L’economista, già ministro dell’Industria, spiega perché cooperare e discutere è importante, a patto che non ci si racconti delle favole. Oggi il mondo funziona ancora a petrolio, dal summit nel Golfo arriveranno solo spunti e poco più. La Cina? L’Europa stia attenta a non legare la sua transizione a quella del Dragone
Non si può certo dire che siano mancate le buone intenzioni alla Cop28 in corso a Dubai (qui l’intervista al presidente della Fondazione Symbola, Ermete Realacci). Nel Golfo sono arrivati i rappresentanti di 200 governi da tutto il mondo, nonostante alcuni grandi assenti: il presidente americano Joe Biden, il leader cinese Xi Jinping.

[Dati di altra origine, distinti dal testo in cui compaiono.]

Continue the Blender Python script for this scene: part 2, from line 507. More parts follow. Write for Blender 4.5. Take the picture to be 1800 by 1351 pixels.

Cuore dei lavori, che dureranno fino al 12 dicembre, l’obiettivo di 1,5 gradi di limitazione del riscaldamento globale, raggiunto a Parigi, e sull’eliminazione dei combustibili fossili, tema chiave proprio negli Emirati Arabi Uniti, una delle dieci principali nazioni produttrici di petrolio al mondo. Obiettivi certamente condivisibili e auspicabili, ma realmente possibili? Formiche.net ne ha parlato con Alberto Clò, economista e già ministro dell’Industria nel governo Dini.
“Questi appuntamenti creano molte illusioni, sul fatto che le cose possano andare diversamente. Ho da poco letto un rapporto che spiega come nel 2022 sia aumentato il supporto dei governi alle fonti fossili, questo ci dice quanto gli idrocarburi siano ancora centrali. Per questo dico che è molto facile fare dei sogni facili, pensando alla Cop28”, mette subito in chiaro Clò. “Tuttavia questi sono passaggi inevitabili, che possono anche segnare dei passi in avanti. Non possiamo sparare sulla Croce Rossa, la cooperazione è d’altronde la strada da percorrere e la Cop28 lo dimostra. Ma da qui a pensare che ci sia una svolta nel breve termine e che questa arrivi dal Golfo, ce ne vuole”. Insomma, discutere va bene, confrontarsi anche. Ma credere che da Dubai parta la rivoluzione culturale verde è una forzatura.
“Credo che difficilmente si arriverà a una dichiarazione congiunta che estromette il petrolio, ricordiamoci che siamo negli Emirati Arabi, che l’oro nero lo producono e lo esportano”, ammette l’economista. Il quale sposta poi l’attenzione sui singoli terreni, partendo da Europa e Cina. “Le politiche green europee sono costosissime e conseguono risultati minimali, abbiamo speso miliardi per il solare e l’eolico, ma la quota che queste fonti coprono è irrisoria. Adesso bisognerà vedere cosa succederà con le elezioni di giugno. Un’affermazione delle destre, per esempio, non sarà un bene per la transizione, abbiamo visto molti partiti di destra opporsi a certe politiche climatiche”.
L’altra partita si gioca in Cina. “Di tutte le nazioni, quella cinese è sicuramente quella a cui bisogna guardare con maggiore attenzione. Lì la transizione porterà i suoi maggiori risultati, l’Europa potrebbe finire col dipendere dalla Cina, legata mani e piedi, se non si crea una transizione indipendente. Il rischio è che l’Ue faccia con la Cina quello che ha fatto con la Russia, ovvero dipendere dal suo gas. Insomma, al di là di Dubai, della Cop28, la questione è capire se e come l’Europa riuscirà a svoltare nella transizione e come possa evitare una dipendenza cinese”.